I suspect every traditional martial art was originally named after one of these rituals.  Meulenbeld’s explorations of Guanyu, Xuanwu and Nezha as demons transformed into gods through these forms of ritual literature are astounding.  I hesitate to spill the beans on all this in a review, but allow me to hint.  Nezha the child-god is one among, and the leader of, the eight thunder gods, all of whom ride spinning fire wheels.  What martial art aspires to child-like smooth movements, holds its hands in the mudra of thunder bolts (vajra) and travels in a circle as if moving on a spinning fire wheel?  Baguazhang perhaps?  Yes, you did here it here first.

Embodied martial arts as we know them today is certainly not the subject of Demonic Warfare, it is not discussed directly.  But this book does explain things like the origins of the five generals that are the likely basis for Xingyiquan, and the origin of the name of my broad sword routine, Five Tigers Sword (Wuhu Dao).  It does describe the context in which collections of local animal spirit powers were put into rituals, a better explanation for many martial arts than I have heard anywhere. 

Demonic Warfare also presents a fair amount of textual evidence that theatrical plays were performed by combatants in earlier eras.  The questions this raises are an iceberg waiting to sink three generations of defensive martial arts scholarship.  

Allow me to back pedal for a moment.  The biggest difference between Chinese martial arts and the rest of martial skills training world-wide is the taolu-- the long form routines which are characteristic of Chinese marital arts.  These long patterns of movement have always been hard to explain, what precisely is their importance?  What justifies their prevalence?  The arguments have always been weak. Are forms a way to compile knowledge of all the variations?  are they endurance training? or simply a minimum daily dose of discipline.  Obviously there are more direct ways to training these skills or achieving these results. Why use a form?  Countless 20th Century bravos have advocated tossing out the forms.

Now we have a better answer.  Martial arts forms are rituals of canonization and transformation that integrate demonic warfare with the practice of real violence.  This knowledge and practice was once ubiquitous!  It was fully integrated into the popular forms of entertainment, it was cherished by communities as a source of commitment and inspiration.   

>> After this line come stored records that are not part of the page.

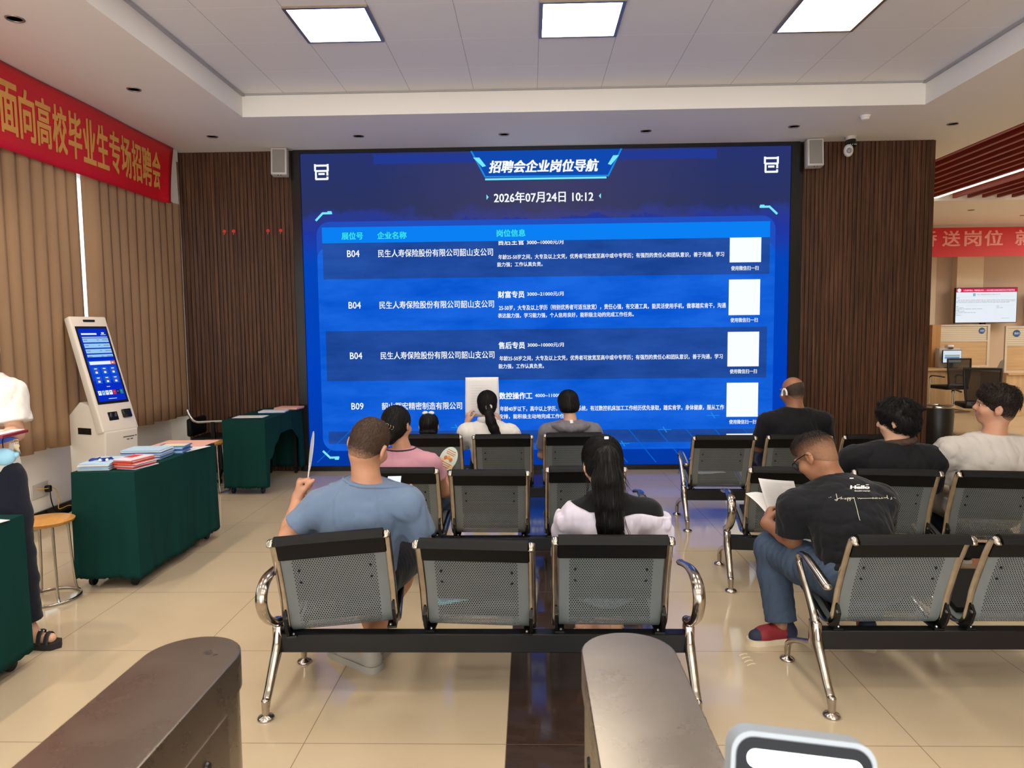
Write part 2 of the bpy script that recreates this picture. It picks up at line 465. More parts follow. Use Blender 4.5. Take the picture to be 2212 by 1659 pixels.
# unseen square panels added to brighten the hall beyond the red slats
hall_me = [c for c in first.children if c.name.startswith('diffuser')][0].data.copy(); hall_me.materials[0] = glow('hall_fill_glow', (255, 247, 234), PANEL_W*2.0)
for y, xx in ((8.6, (8.2, 10.6, 13.0)), (10.6, (8.2, 10.6, 13.0)), (7.0, (8.2, 10.6, 13.0)), (12.6, (10.6, 12.0, 13.4)), (13.6, (11.9, 13.2))):
    for x in xx:
        t = dup(first, label='unseen square light panel added to brighten the hall, hidden behind the timber wall', loc=(x, y, 3.93 if y < 11.9 else ZS))
        t['group'] = 'added unseen hall light panels'
        [c for c in t.children if c.name.startswith('diffuser')][0].data = hall_me

lamp_dark = mat('downlight_reflector', (120, 112, 104), 0.3, 0.7); ring_m = mat('downlight_ring', (150, 142, 134), 0.35, 0.6)
lit = glow('downlight_lit', (255, 244, 224), 4.0)
def downlight(x, y, on, label, z=ZS, beam=0, wide=62):
    t = thing('downlight', label, 'downlight', (x, y, z), 0, 'small round downlights in the white soffit')
    g = G(); g.lathe([(0.040, 0.03), (0.043, 0.0), (0.047, -0.006), (0.055, -0.006), (0.058, 0.0)], 24); link('ring', g, ring_m, t)
    g = G(); g.lathe([(0.0, 0.018), (0.025, 0.016), (0.042, 0.001)], 24); link('reflector', g, lit if on else lamp_dark, t)
    if on or beam:
        ld = bpy.data.lights.new('downlight_beam', 'SPOT'); ld.energy = beam or 26; ld.color = (1.0, 0.78, 0.52) if not beam else (1.0, 0.86, 0.68); ld.spot_size = math.radians(wide); ld.spot_blend = 0.9; ld.shadow_soft_size = 0.03
        lo = bpy.data.objects.new('beam', ld); COL.objects.link(lo); lo.parent = t; lo.location = (0, 0, -0.02)
downlight(-3.33, 4.64, False, 'dark downlight with an added beam, in the soffit above the banner, nearest the camera', beam=75, wide=100)  # reflector stays dark; the beam is added to brighten the left floor
downlight(-3.33, 3.30, False, 'downlight in the left soffit above the table at the left picture edge, out of view', beam=105, wide=100)
downlight(-3.33, 1.96, False, 'downlight in the left soffit beside the turnstiles, out of view', beam=90, wide=100)
downlight(-3.31, 5.98, False, 'dark downlight with an added beam, in the soffit above the middle of the red banner', beam=40, wide=100)  # also given an added beam under a dark reflector
downlight(-3.30, 7.42, True, 'lit downlight in the soffit in front of the left timber panel')
downlight(-1.78, 7.50, False, 'downlight in the soffit before the blue screen, next to its upper left speaker')
downlight(-0.25, 7.53, False, 'downlight in the soffit above the middle of the blue screen title')
downlight(1.23, 7.50, False, 'downlight in the soffit before the blue screen, right of the screen title')
downlight(2.73, 7.43, False, 'downlight in the soffit above the upper right corner of the blue screen')
downlight(4.34, 7.44, False, 'downlight in the soffit above the right edge of the timber panel')
downlight(7.9, 12.9, False, 'downlight in the hall ceiling just above the far red banner')
downlight(9.3, 13.6, False, 'downlight in the hall ceiling above the far television')
# smoke detector
t = thing('smoke_detector', 'small white dome smoke detector on the soffit above the camera dome', 'smoke detector', (3.30, 7.11, ZS))
g = G(); g.lathe([(0.05, 0), (0.05, -0.012), (0.042, -0.02)], 20); link('base', g, white_paint, t)
g = G(); g.lathe([(0.042, -0.02), (0.036, -0.038), (0.0, -0.044)], 20); link('sensor_dome', g, white_paint, t)

# speakers under the soffit
spk_w = mat('speaker_white', (196, 190, 184), 0.4); spk_g = mat('speaker_grille', (142, 138, 132), 0.6, bump=(400, 0.4))
def speaker(x, label, tilt):
    t = thing('wall_speaker', label, 'speaker', (x, 7.93, 3.665), tilt, 'pair of white column speakers beside the screen')
    t.rotation_euler = (math.radians(-6), 0, tilt)
    g = G(); g.box((-0.088, -0.05, -0.30), (0.088, 0.07, 0.0), bev=0.012); link('cabinet', g, spk_w, t)
    g = G(); g.box((-0.066, -0.058, -0.278), (0.066, -0.049, -0.022), bev=0.003, seg=1); link('grille', g, spk_g, t)
    g = G(); g.box((-0.03, 0.06, -0.2), (0.03, 0.085, -0.1)); link('bracket', g, mat('bracket_grey', (90, 88, 86), 0.5), t)
    g = G(); g.ball((-0.01, -0.03, -0.302), 0.006, 8); g.ball((0.02, -0.03, -0.302), 0.006, 8); link('knob', g, black_trim, t)
speaker(-2.775, 'white column speaker under the soffit, at the left end of the blue screen', math.radians(6))
speaker(3.135, 'white column speaker under the soffit at the right end of the blue screen', math.radians(-4))

# surveillance camera on the soffit
t = thing('surveillance_camera', 'white and black dome surveillance camera hanging from the soffit on the timber panel', 'camera', (3.50, 7.86, ZS))
g = G(); g.lathe([(0.055, 0), (0.055, -0.02), (0.05, -0.05), (0.03, -0.055)], 24); link('mount', g, spk_w, t)
g = G(); g.tube(spline([(0.0, 0.0, -0.04), (0.0, -0.01, -0.07), (-0.01, -0.02, -0.10)], 4), [0.052]*9, 20); link('housing', g, mat('camera_black', (20, 20, 22), 0.25), t)
g = G(); g.ball((-0.035, -0.03, -0.155), (0.05, 0.05, 0.068), 20); link('camera_body', g, mat('camera_white', (218, 216, 212), 0.35), t)
g = G(); g.ball((-0.045, -0.072, -0.165), (0.028, 0.02, 0.03), 14); link('lens_window', g, mat('lens_grey', (150, 150, 152), 0.15), t)
g = G(); [g.ball((x, -0.066, -0.098), 0.006, 8) for x in (-0.03, -0.008, 0.014, 0.03)]; link('infrared_led', g, mat('led_grey', (190, 188, 186), 0.3), t)

# little red hooks on the left panel
for x, lab in ((-3.484, 'nearest the blinds'), (-3.378, 'second from the blinds'), (-2.981, 'third from the blinds'), (-2.834, 'nearest the blue screen')):
    t = thing('wall_hook', 'tiny red wall hook on the left timber panel, ' + lab, 'hook', (x, YW, 2.785), 0, 'red hooks on the timber panel')
    g = G(); g.lathe([(0.0, -0.004), (0.014, -0.003), (0.02, 0.002), (0.02, 0.008)], 14, M=Matrix.Rotation(PI/2, 4, 'X')); link('plate', g, mat('hook_red', (214, 28, 26), 0.35), t)
    g = G(); g.tube(spline([(0, -0.004, -0.004), (0, -0.006, -0.03), (0, -0.016, -0.04), (0, -0.02, -0.028)], 4), 0.003, 6); link('hook_wire', g, mat('hook_metal', (190, 180, 160), 0.3, 0.8), t)
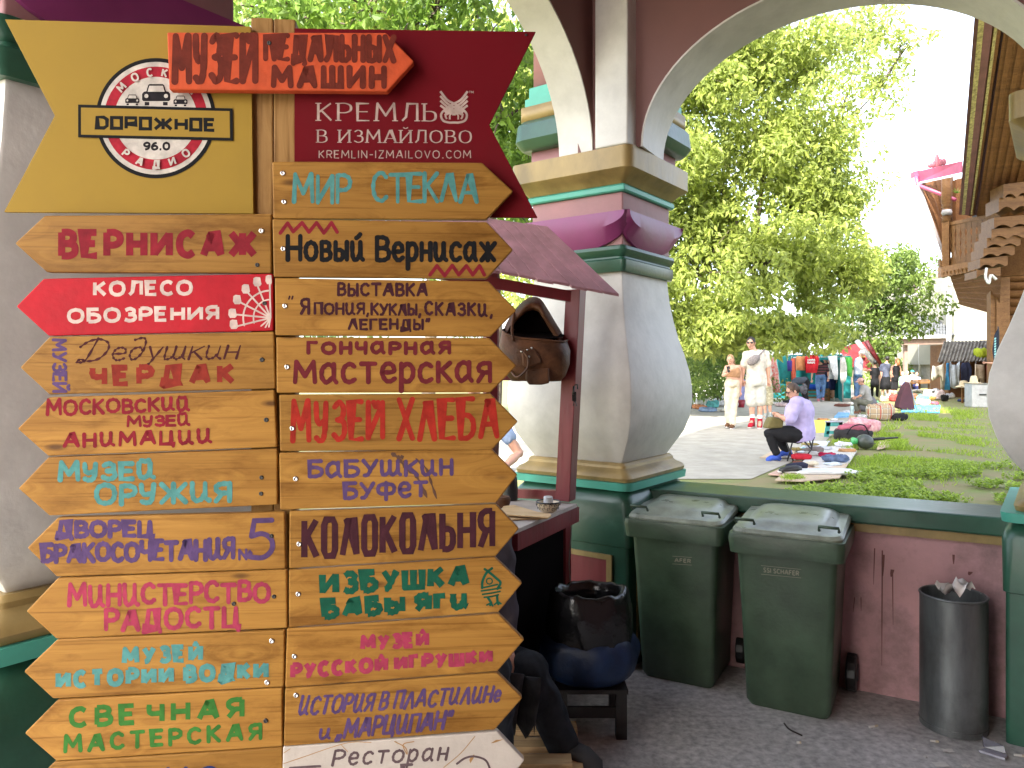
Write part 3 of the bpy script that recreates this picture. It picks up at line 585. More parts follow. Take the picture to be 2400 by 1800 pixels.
q = [Vector((p.x,p.y,GZ-.004)) for p in (o_, o_+U*400, Vector((700,900,0)), Vector((-700,900,0)), o_+A_*400)]
m.add(q, [(0,1,2),(0,2,3),(0,3,4)])
n = len(m.v); q0 = [Vector((p.x,p.y,z)) for p in (o_+A_*30, o_, o_+U*30) for z in (GZ-.004, -.02)]
m.add(q0, [(0,1,3,2),(2,3,5,4)]); tag(m.build("soil_ground", SOIL), kind='structure')
m = M()   # path: right edge runs away from the parapet
e = [G(1760,1123), G(1905,1062), G(1960,1010), G(2005,975), G(2040,945), G(2010,925), G(1990,905), G(1700,892)]
l = [G(1130,1123), G(1150,1000), G(1250,930), G(1300,900)]
pts = [Vector((p.x,p.y,GZ+.004)) for p in e+l[::-1]]; m.add(pts, [tuple(range(len(pts)))]); tag(m.build("concrete_path", PATH), kind='structure')
def rsq(h, r=.03, n=3, c=None):   # rounded square, corner list (u,v)
    out = []
    for sx, sy, a0 in ((1,1,0),(-1,1,90),(-1,-1,180),(1,-1,270)):
        for k in range(n+1):
            a = R(a0+90*k/n); out.append((sx*(h-r)+r*math.cos(a), sy*(h-r)+r*math.sin(a)))
    return out
def sqloft(m, c, prof, mi=0, n=3, uu=UP, vv=VP, sm=True):   # prof: (z, half, corner radius)
    c = Vector((c.x, c.y, c.z if c.z < 0 else 0)); k = 4*(n+1); vs = []
    for z, h, r in prof:
        for a, b in rsq(h, r, n): vs.append(c+uu*a+vv*b+Vector((0,0,z)))
    fs = [(i*k+j, i*k+(j+1) % k, (i+1)*k+(j+1) % k, (i+1)*k+j) for i in range(len(prof)-1) for j in range(k)]
    fs += [tuple(range(k-1,-1,-1)), tuple((len(prof)-1)*k+j for j in range(k))]
    # smooth only along the height: split flag handled with auto smooth by angle
    m.add(vs, fs, mi, sm); return m
def autosmooth(o, ang=32):
    me = o.data; bm = bmesh.new(); bm.from_mesh(me)
    for e_ in bm.edges:
        if len(e_.link_faces) == 2 and e_.calc_face_angle(0) > R(ang): e_.smooth = False
    for f in bm.faces: f.smooth = True
    bm.to_mesh(me); bm.free(); return o
def zz(y): return CH-(y-HZ)/409.0
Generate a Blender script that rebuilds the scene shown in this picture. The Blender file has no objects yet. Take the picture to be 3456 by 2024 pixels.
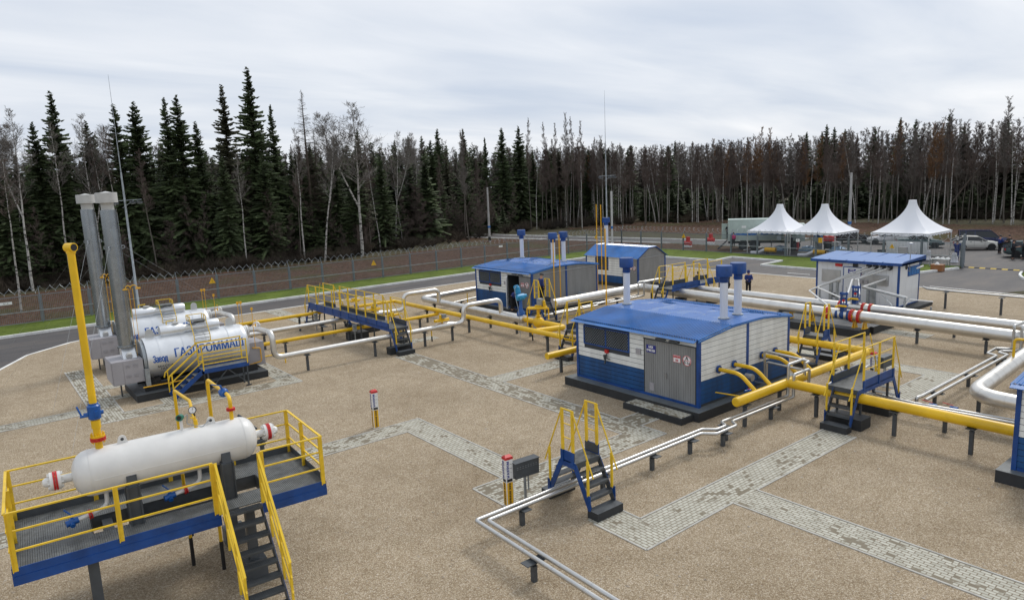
import bpy, bmesh, math, random
import numpy as np
from mathutils import Vector, Matrix, noise
R = math.radians
random.seed(7)
scene = bpy.context.scene
col = scene.collection

# ---------------------------------------------------------------- camera
def cam_rotation(yaw, pitch, roll):
    cy, sy, cp, sp = math.cos(yaw), math.sin(yaw), math.cos(pitch), math.sin(pitch)
    f = Vector((sy*cp, cy*cp, -sp)); rt = Vector((cy, -sy, 0)); dn = f.cross(rt)
    c, s = math.cos(roll), math.sin(roll)
    r2 = c*rt + s*dn; d2 = -s*rt + c*dn
    return Matrix((r2, -d2, -f)).transposed()
cd = bpy.data.cameras.new('camera'); cam = bpy.data.objects.new('camera', cd); col.objects.link(cam)
cam.matrix_world = Matrix.Translation((0, 0, 8.8)) @ cam_rotation(R(38.127), R(9.4755), R(2.423)).to_4x4()
cd.sensor_width = 36; cd.lens = 36*2347.5/3456; cd.clip_start = .1; cd.clip_end = 3000
scene.camera = cam

# ---------------------------------------------------------------- sky, sun, exposure
SUN_EL, SUN_AZ = 48, 75
w = bpy.data.worlds.new('World'); scene.world = w; w.use_nodes = True
nt = w.node_tree; nt.nodes.clear()
def N(t, tp, **k):
    n = t.nodes.new(tp)
    for a, v in k.items(): setattr(n, a, v)
    return n
out = N(nt, 'ShaderNodeOutputWorld'); bg = N(nt, 'ShaderNodeBackground'); bg.inputs[1].default_value = .1
sky = N(nt, 'ShaderNodeTexSky', sky_type='NISHITA'); sky.sun_disc = False
sky.sun_elevation = R(SUN_EL); sky.sun_rotation = R(SUN_AZ); sky.dust_density = 2
tc = N(nt, 'ShaderNodeTexCoord'); sep = N(nt, 'ShaderNodeSeparateXYZ')
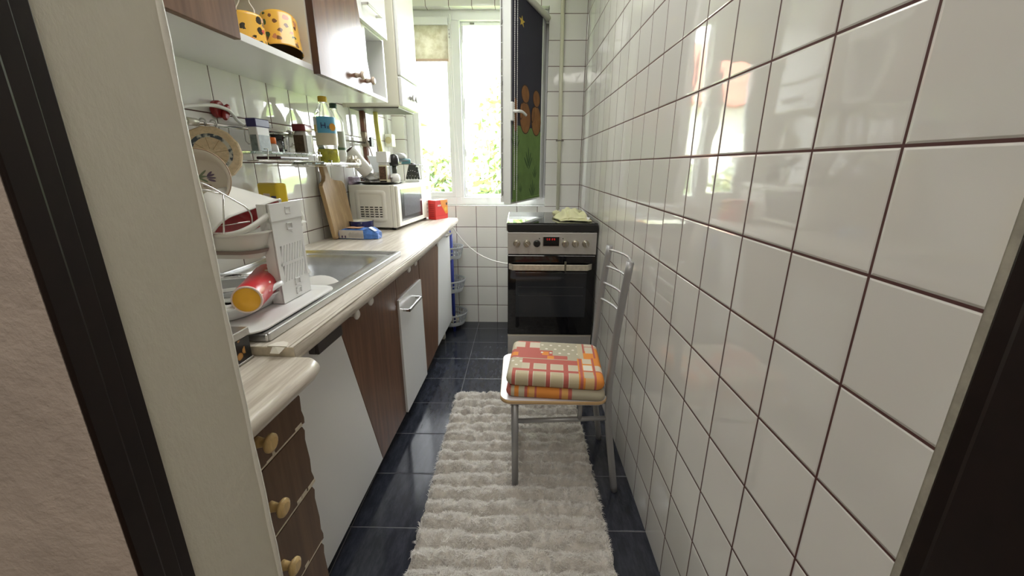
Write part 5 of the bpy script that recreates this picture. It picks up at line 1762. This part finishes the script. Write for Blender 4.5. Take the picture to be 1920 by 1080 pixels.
m_towel = plain('pale_yellow_terry', (0.68, 0.67, 0.42), 0.95, bump=0.8, bscale=300)
tw = thing('towel', 'pale yellow towel crumpled on the right rear of the cooker top', 'towel', (-0.13, 1.93, 0.889))
mb = MB().sheet(towel(), 34, 30)
mb.sheet(lambda a, c: (towel()(a, c)[0] + 0.004, towel()(a, c)[1] - 0.02 + 0.05 * c, towel()(a, c)[2] * 0.35 + 0.65 * 0.8905), 34, 30)
mb.build('cloth', m_towel, tw, solid=0.006)
MB().at((-0.063, 1.795, 0.902), (0.5, 0.2, -0.5)).box((-0.016, -0.004, 0), (0.016, 0.018, 0.0015)).build('care_tag', M['white_plastic'], tw)
tag(crumple(WF, (-0.205, 2.04, 0.905), (0.026, 0.026, 0.018), 6, 0.2).build('sponge_cloth', m_towel), 'small pale yellow balled cloth at the foot of the cream pipe', 'cloth')

# =================================================================== chair
ch = thing('dining_chair', 'silver metal framed chair with pale wooden seat turned side on to the right wall', 'chair', (-0.28, 0.93, 0))
ms = M['silver_paint']


def rear(y, dx=0.0, dz=0.0):
    return spline([(-0.066 + dx, y, 0.001), (-0.088 + dx, y, 0.15), (-0.108 + dx, y, 0.30), (-0.116 + dx, y, 0.42), (-0.113 + dx, y, 0.52), (-0.102 + dx, y, 0.68), (-0.080 + dx, y, 0.893 + dz)], 6)


YN, YF = 0.778, 1.086
MB().tube(rear(YN), 0.0125, 14).build('rear_post', ms, ch)
MB().tube(rear(YF, 0.0, -0.006), 0.0125, 14).build('rear_post', ms, ch)
MB().tube([(-0.443, 0.768, 0.03), (-0.446, 0.762, 0.39)], 0.0125, 14).build('front_leg', ms, ch)
MB().tube([(-0.443, 1.075, 0.03), (-0.446, 1.078, 0.39)], 0.0125, 14).build('front_leg', ms, ch)
for i, (z, x) in enumerate(((0.868, -0.083), (0.802, -0.090), (0.735, -0.098), (0.668, -0.104))):
    p = spline([(x, YF, z), (x + 0.008, YF - 0.03, z + 0.006), (x + 0.032, YF - 0.13, z + 0.010), (x + 0.034, YF - 0.2, z + 0.006), (x + 0.010, YN + 0.03, z - 0.006), (x, YN, z - 0.010)], 7)
    MB().tube(p, 0.0048, 10).build('back_rail', plain('satin_rail', (0.5, 0.5, 0.5), 0.42, 0.6), ch)
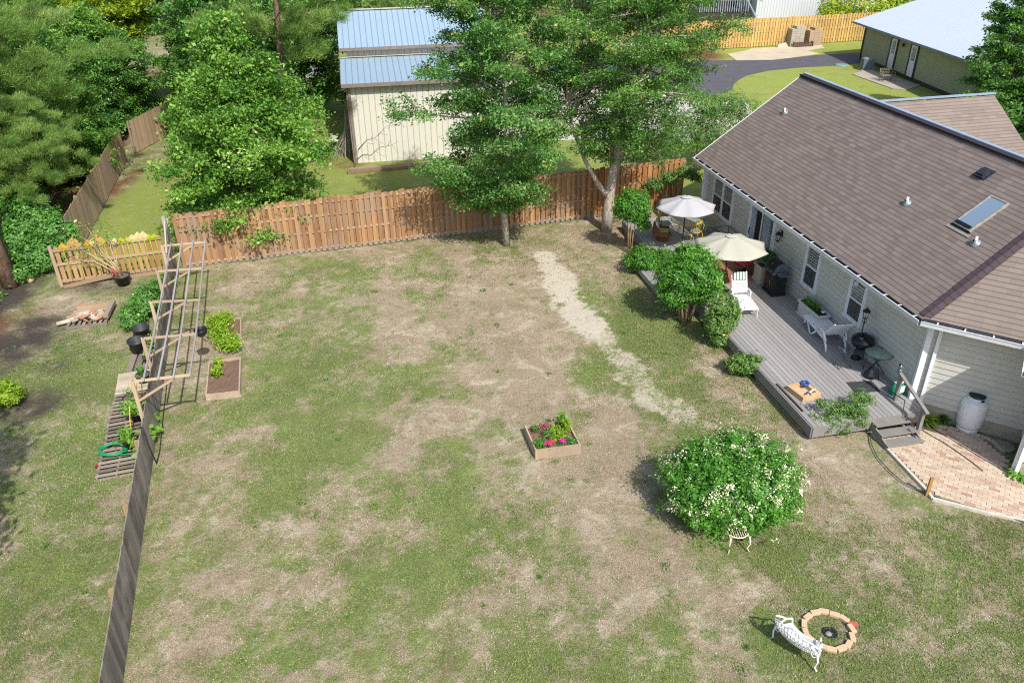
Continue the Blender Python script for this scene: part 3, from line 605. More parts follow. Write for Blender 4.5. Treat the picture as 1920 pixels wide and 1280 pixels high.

Why should today’s martial artists care?  Well first off, we can stop telling false tales, we can drop all the historic defensiveness, the incomprehensible sense of outrage, and the fear that real might be fake!  But after that, with this knowledge, we are in a better position to think about the importance martial arts play in our lives, the real and available connections between martial arts enlightenment, vigor, spontaneity and expressivity.